* _GIVEN DATA_:
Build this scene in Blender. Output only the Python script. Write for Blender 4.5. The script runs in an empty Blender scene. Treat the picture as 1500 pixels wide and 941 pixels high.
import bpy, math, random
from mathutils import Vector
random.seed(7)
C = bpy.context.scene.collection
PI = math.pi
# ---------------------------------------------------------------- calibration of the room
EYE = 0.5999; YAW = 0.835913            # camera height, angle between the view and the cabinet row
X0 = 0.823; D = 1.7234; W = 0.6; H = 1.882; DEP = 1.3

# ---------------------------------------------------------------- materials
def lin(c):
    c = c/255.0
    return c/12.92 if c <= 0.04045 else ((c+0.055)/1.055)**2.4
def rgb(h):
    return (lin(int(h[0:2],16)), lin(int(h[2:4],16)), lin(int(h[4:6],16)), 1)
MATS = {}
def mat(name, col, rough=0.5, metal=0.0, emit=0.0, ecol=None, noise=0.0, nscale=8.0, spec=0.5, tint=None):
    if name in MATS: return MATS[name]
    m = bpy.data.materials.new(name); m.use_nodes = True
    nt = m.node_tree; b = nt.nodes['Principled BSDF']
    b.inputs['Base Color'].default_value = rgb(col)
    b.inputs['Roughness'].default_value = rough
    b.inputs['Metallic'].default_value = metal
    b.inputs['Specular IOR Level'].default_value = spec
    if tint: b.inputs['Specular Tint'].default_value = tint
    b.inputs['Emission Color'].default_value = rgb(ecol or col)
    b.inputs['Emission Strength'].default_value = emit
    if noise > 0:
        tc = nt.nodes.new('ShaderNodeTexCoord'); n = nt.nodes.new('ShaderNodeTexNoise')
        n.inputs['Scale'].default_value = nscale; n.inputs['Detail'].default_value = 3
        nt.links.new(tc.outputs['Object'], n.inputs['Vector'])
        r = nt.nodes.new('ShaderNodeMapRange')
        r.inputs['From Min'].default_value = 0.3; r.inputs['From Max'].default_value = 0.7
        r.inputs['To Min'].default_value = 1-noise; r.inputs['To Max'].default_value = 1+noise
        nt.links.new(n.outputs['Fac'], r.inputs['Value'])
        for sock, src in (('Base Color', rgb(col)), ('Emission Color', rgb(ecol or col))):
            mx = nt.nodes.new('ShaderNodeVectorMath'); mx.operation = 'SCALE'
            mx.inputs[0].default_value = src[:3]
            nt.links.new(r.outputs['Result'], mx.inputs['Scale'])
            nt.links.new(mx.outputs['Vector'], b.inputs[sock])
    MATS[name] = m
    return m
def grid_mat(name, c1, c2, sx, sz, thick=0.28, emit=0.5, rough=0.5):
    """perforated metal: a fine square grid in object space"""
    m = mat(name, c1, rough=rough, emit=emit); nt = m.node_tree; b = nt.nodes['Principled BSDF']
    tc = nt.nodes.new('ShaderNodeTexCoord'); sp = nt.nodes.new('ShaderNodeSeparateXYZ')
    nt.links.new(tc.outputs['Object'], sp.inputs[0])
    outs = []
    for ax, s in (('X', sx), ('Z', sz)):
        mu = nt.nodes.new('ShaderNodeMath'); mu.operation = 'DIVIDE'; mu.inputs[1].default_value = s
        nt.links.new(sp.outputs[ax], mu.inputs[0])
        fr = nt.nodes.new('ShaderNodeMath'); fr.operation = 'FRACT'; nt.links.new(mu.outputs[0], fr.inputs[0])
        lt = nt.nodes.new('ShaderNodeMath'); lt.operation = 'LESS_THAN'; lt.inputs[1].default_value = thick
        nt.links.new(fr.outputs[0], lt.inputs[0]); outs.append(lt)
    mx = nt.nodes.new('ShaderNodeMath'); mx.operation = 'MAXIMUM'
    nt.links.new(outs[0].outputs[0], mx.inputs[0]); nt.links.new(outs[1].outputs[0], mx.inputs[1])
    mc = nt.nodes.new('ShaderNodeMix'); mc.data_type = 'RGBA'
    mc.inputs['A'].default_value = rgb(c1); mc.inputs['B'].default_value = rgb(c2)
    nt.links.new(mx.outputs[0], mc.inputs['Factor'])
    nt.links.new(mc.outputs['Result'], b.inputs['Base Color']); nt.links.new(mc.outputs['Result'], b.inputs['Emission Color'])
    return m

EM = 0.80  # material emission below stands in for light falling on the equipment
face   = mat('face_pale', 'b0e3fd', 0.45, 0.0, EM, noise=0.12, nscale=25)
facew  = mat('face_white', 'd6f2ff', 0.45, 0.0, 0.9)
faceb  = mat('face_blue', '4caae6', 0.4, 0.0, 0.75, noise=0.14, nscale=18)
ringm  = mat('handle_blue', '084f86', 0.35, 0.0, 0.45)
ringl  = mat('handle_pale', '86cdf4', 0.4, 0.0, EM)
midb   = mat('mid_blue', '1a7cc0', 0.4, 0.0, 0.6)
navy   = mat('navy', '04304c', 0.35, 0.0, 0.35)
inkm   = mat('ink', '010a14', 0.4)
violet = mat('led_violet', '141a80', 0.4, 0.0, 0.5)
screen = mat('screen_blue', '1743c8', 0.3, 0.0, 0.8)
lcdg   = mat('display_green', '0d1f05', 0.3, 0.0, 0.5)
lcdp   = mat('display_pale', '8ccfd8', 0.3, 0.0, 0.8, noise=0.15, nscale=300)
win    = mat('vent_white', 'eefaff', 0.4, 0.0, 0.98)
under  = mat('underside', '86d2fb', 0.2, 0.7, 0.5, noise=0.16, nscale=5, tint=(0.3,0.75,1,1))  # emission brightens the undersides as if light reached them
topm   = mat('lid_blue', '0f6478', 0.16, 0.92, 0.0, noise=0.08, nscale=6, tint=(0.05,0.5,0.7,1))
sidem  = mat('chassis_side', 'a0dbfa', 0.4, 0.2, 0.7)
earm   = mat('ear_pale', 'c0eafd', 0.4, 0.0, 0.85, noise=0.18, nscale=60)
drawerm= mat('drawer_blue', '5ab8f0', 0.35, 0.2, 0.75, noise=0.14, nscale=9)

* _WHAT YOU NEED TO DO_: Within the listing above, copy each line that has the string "nscale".

* _SOLUTION FOR THIS PROBLEM_:
def mat(name, col, rough=0.5, metal=0.0, emit=0.0, ecol=None, noise=0.0, nscale=8.0, spec=0.5, tint=None):
        n.inputs['Scale'].default_value = nscale; n.inputs['Detail'].default_value = 3
face   = mat('face_pale', 'b0e3fd', 0.45, 0.0, EM, noise=0.12, nscale=25)
faceb  = mat('face_blue', '4caae6', 0.4, 0.0, 0.75, noise=0.14, nscale=18)
lcdp   = mat('display_pale', '8ccfd8', 0.3, 0.0, 0.8, noise=0.15, nscale=300)
under  = mat('underside', '86d2fb', 0.2, 0.7, 0.5, noise=0.16, nscale=5, tint=(0.3,0.75,1,1))  # emission brightens the undersides as if light reached them
topm   = mat('lid_blue', '0f6478', 0.16, 0.92, 0.0, noise=0.08, nscale=6, tint=(0.05,0.5,0.7,1))
earm   = mat('ear_pale', 'c0eafd', 0.4, 0.0, 0.85, noise=0.18, nscale=60)
drawerm= mat('drawer_blue', '5ab8f0', 0.35, 0.2, 0.75, noise=0.14, nscale=9)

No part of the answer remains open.